Whereas “Into the Spider-Verse” set up the multiverse concept and explored the fun dynamic which comes from meeting everyone’s favorite swine hero Spider-Ham (among many others), “Across the Spider-Verse” cranks up the stakes and interdimensional travel to 11. We’re introduced to hundreds of new worlds with various Spider-Man incarnations with all the swagger and comedic viability folks will remember from the last go around. It’s borderline overwhelming the amount of bread crumbs and easter eggs directors Joaquim Dos Santos, Kemp Powers, and Justin K. Thompson, alongside scribes Phil Lord, Christopher Miller, and Dave Callaham, throw in each frame. It’ll require multiple YouTube think pieces to dissect them. And even then, there will still be plenty to unearth. 

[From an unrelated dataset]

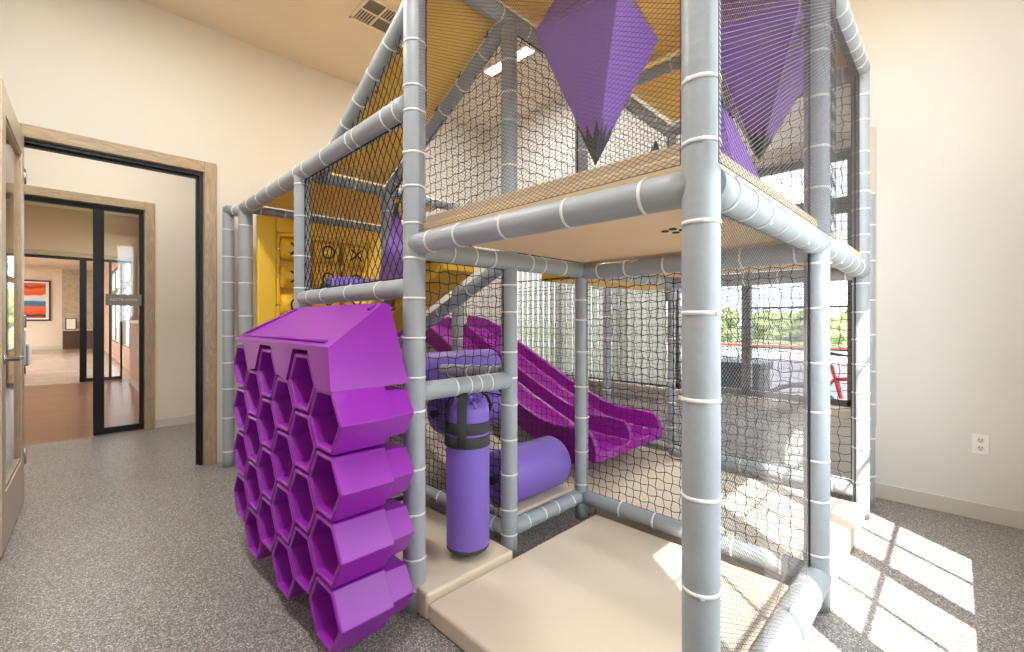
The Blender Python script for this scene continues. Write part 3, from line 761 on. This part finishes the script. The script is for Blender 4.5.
# floor mats
slab('floor_mat', (1.01, .475, 0), (2.165, 1.480, .08), 'beige', .014, 'large beige floor mat in the open near bay', 'mat', 'beige floor mats')
slab('floor_mat', (1.01, 1.488, 0), (1.50, 2.80, .108), 'beige', .014, 'narrow beige mat under the punching bag', 'mat', 'beige floor mats')
slab('floor_mat', (2.275, .385, 0), (3.33, 1.56, .115), 'beige', .02, 'sunlit beige mat of the far bay, overhanging the frame edge', 'mat', 'beige floor mats')
slab('floor_mat', (2.275, 1.57, 0), (3.60, 2.55, .085), 'beige', .014, 'beige mat under the end of the slide', 'mat', 'beige floor mats')

# ------------------------------------------------------------------ honeycomb climbing wall
HC = thing('climbing_wall', 'magenta honeycomb climbing wall of hexagonal pockets leaning on the frame', 'climbing wall', (.78, 2.1, 0))
fx, mx_, bx_ = .628, .826, .925
ysp, zp, RR = .2095, .2245, .139
def hexpts(x, yc, zc, s):
    h = .1085*s; r = RR*s
    return [V((x, yc-r, zc)), V((x, yc-r*.48, zc-h)), V((x, yc+r*.48, zc-h)), V((x, yc+r, zc)), V((x, yc+r*.48, zc+h)), V((x, yc-r*.48, zc+h))]
for c in range(6):
    yc = 1.553+c*ysp
    for k in range(4):
        zc = .178+k*zp+(.112 if c % 2 else 0)
        mb = MB()
        rings = [hexpts(fx+.005, yc, zc, .985), hexpts(fx, yc, zc, .95), hexpts(fx, yc, zc, .87), hexpts(fx+.006, yc, zc, .835), hexpts(fx+.15, yc, zc, .76)]
        outer = [hexpts(fx+.012, yc, zc, 1.0), hexpts(mx_, yc, zc, .985)]
        allr = [hexpts(mx_, yc, zc, .985)]+[hexpts(fx+.012, yc, zc, 1.0)]+rings
        vs = [p for r in allr for p in r]; n = len(allr)
        fs = [(i*6+j, i*6+(j+1)%6, (i+1)*6+(j+1)%6, (i+1)*6+j) for i in range(n-1) for j in range(6)]
        fs.append([(n-1)*6+j for j in range(6)]); 
        # back stage
        o0 = len(vs); b1 = hexpts(mx_, yc, zc, .84); b2 = hexpts(bx_, yc, zc, .78)
        vs += b1+b2
        fs += [(j, (j+1)%6, o0+(j+1)%6, o0+j) for j in range(6)]
        fs += [(o0+j, o0+(j+1)%6, o0+6+(j+1)%6, o0+6+j) for j in range(6)]
        fs.append([o0+6+j for j in range(6)])
        mb.add(vs, fs)
        mb.build('climbing_pocket', 'purpleplastic', HC, bevel=.004, seg=2)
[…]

And yet, for all its frenetic action and brisk pacing, “Across the Spider-Verse" remains grounded in the story of Miles Morales (voiced by Shameik Moore) the 15-year crime fighter struggling with his powers, college prep work, and connecting with his parents who still don’t know his true identity. It’s a coming-of-age story wrapped inside a massive superhero epic, but the beauty of “Across the Spider-Verse” is how it never loses touch of where it came from. Elsewhere, Gwen Stacy (Hailee Steinfield) is dealing with similar parental struggles, including a major one with her police captain father (Shea Whigham) who blames her for the death of Peter Parker in their universe. Even though the two teenagers are worlds apart and fight crime, we’re reminded often they’re just kids with parents who don’t understand the expectations thrusted upon them. 

They eventually meet and swing through the city of New York City, connecting on the roles they play in society, banding together on a common objective: taking down a portal opening baddie named The Spot (Jason Schwartzman), who looks like some variation of Rorschach from “Watchman." He’s a super-villain dealing serious blows to the space time continuum by causing rifts in the multiverse by nonchalantly passing through other worlds. Among them, one inhabited by Legos and another, a nightmarish wasteland. 

The Spot’s efforts catch the attention of the Spider-Society, an Avengers-esq assembly made up of infinite Spider-Men, people, and species (keep a look out for a cameo by Spider Kitty and Spider T-Rex). Their leader is Miguel O’ Hara (Oscar Isaac), the haunted captain of the brigade tasked with making sure each world follows their path or else risk desolation across the entire universe. Think “Everything Everywhere All at Once,” but for elementary schoolers. 

Miguel’s job at keeping the pendulum in balance is put in jeopardy when Miles learns of a dire foundational thread that must remain intact. When he refuses the notion and tries stopping it, he spirals the entire Spider-Verse into complete and utter chaos. From there, a deeply layered Spider-Man film descends into a delightful parable on maturity as Miles asserts control over his own story. It’s a thrilling ascension that’ll send fans out the door buzzing, albeit slightly disappointed considering the film ends on a major cliffhanger, setting up a highly anticipated finale guaranteed to bring all these themes together under one beautifully rendered roof. I have no doubt it’ll be worth the wait. 

Grade: A-

SPIDER-MAN: ACROSS THE SPIDER-VERSE is now playing in theaters.